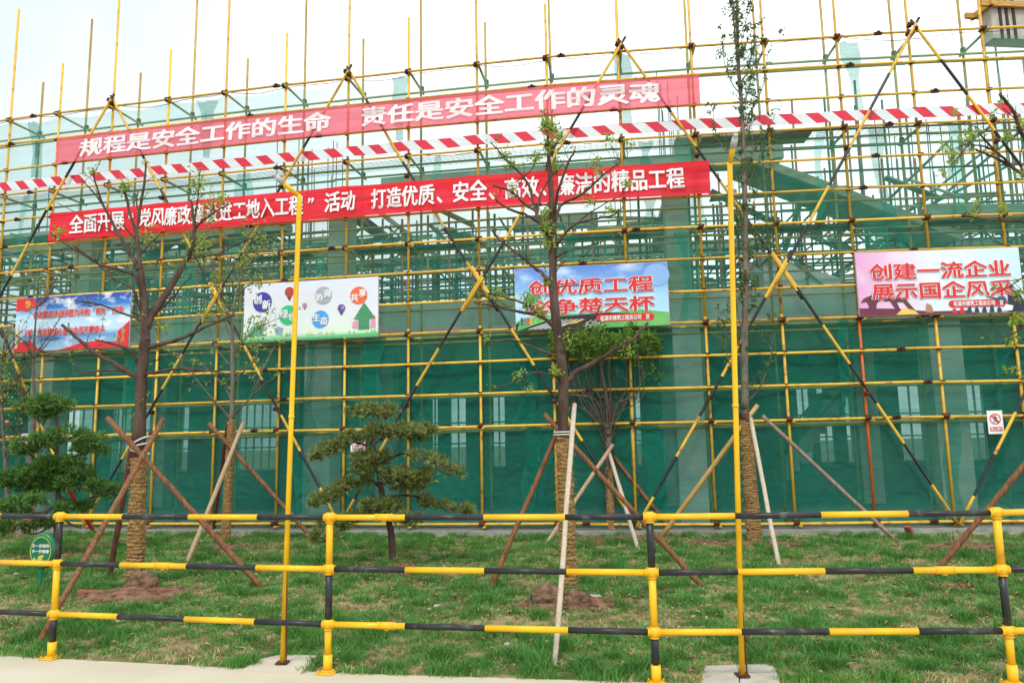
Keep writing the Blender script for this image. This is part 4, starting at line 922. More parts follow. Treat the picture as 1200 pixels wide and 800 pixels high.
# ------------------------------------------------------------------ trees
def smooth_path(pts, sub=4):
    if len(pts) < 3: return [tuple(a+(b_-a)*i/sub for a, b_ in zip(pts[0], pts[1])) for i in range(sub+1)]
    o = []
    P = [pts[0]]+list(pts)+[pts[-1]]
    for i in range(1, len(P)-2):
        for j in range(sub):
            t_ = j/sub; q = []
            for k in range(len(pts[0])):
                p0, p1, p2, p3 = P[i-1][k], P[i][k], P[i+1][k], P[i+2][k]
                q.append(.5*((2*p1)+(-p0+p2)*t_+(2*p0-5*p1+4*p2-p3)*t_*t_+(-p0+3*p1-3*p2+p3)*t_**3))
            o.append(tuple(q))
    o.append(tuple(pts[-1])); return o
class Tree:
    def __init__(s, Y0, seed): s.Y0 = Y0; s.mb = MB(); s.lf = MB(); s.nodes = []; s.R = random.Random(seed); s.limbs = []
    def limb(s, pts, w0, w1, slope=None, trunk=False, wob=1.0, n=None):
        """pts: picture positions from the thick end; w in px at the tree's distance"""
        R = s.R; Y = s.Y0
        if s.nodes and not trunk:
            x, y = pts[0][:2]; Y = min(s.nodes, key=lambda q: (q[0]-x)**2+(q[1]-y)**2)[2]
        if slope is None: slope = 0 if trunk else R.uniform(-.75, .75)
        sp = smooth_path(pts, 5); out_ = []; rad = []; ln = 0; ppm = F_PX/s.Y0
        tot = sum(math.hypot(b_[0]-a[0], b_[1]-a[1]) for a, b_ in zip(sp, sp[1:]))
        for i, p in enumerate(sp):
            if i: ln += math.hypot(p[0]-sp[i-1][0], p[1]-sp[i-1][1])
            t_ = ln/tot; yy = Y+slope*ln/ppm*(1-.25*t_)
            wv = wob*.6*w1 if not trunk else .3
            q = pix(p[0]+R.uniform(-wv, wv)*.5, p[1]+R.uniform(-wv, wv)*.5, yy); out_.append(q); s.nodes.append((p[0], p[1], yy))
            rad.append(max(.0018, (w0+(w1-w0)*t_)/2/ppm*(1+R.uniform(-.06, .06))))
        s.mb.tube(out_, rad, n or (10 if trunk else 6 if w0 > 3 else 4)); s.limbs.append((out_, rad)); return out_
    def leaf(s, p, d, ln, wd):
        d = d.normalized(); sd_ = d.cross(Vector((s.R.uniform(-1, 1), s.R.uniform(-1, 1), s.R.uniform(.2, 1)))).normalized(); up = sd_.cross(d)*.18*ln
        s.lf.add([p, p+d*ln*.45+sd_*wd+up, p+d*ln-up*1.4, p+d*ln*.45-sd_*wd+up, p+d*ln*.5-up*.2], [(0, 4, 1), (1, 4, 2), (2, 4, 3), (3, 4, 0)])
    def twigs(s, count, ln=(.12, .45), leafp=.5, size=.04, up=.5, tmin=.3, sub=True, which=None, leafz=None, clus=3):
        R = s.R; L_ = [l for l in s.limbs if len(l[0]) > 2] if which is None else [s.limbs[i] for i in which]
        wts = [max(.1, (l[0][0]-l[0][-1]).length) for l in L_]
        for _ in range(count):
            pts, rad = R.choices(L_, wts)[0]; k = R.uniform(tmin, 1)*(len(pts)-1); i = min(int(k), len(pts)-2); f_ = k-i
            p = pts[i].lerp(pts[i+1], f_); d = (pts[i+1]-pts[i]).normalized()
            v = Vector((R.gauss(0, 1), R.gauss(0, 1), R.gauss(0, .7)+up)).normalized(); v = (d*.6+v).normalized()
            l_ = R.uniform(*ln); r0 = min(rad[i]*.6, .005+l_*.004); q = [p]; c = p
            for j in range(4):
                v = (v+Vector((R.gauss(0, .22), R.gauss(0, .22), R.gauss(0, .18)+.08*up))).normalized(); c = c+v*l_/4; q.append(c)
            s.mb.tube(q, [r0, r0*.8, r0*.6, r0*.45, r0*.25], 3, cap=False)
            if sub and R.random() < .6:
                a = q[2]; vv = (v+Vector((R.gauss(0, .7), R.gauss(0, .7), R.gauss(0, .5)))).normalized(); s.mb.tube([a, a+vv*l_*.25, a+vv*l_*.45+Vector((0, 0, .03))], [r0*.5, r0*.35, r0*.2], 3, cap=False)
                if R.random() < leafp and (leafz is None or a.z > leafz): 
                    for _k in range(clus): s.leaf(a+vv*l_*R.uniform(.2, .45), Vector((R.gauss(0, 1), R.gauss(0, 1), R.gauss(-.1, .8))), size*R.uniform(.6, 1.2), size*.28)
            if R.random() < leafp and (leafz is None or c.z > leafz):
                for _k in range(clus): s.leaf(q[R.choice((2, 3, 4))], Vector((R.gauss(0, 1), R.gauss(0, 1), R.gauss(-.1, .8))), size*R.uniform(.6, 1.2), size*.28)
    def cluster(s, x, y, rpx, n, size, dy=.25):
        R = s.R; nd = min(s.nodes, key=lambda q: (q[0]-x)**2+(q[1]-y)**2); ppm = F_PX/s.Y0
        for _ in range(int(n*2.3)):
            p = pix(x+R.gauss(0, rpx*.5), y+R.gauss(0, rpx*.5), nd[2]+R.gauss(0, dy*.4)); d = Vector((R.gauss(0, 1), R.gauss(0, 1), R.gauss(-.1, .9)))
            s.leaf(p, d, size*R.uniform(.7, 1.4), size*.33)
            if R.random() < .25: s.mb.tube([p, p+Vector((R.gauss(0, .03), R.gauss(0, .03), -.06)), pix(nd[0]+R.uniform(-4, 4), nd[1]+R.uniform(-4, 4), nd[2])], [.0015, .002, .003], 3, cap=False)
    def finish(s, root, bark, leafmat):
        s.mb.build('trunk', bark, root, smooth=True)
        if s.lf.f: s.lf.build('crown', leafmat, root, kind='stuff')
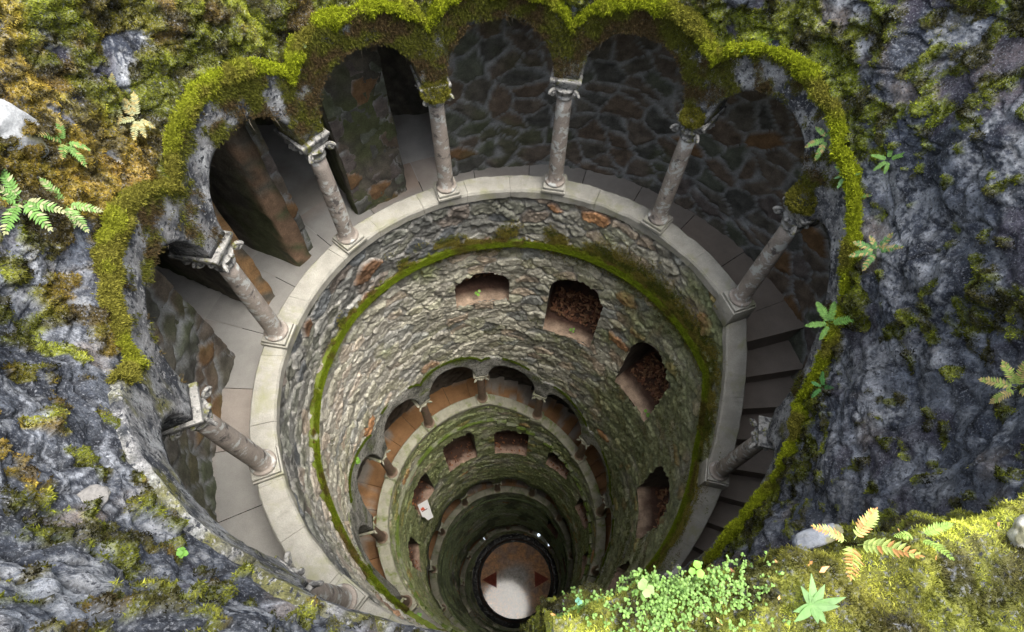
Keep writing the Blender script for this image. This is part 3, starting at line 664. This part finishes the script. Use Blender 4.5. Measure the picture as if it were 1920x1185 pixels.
——————
Copy down every line of the entries containing the word "this".

Keep writing the Blender script for this image. This is part 4, starting at line 922. More parts follow. Treat the picture as 1200 pixels wide and 800 pixels high.
Keep writing the Blender script for this image. This is part 3, starting at line 664. This part finishes the script. Use Blender 4.5. Measure the picture as if it were 1920x1185 pixels.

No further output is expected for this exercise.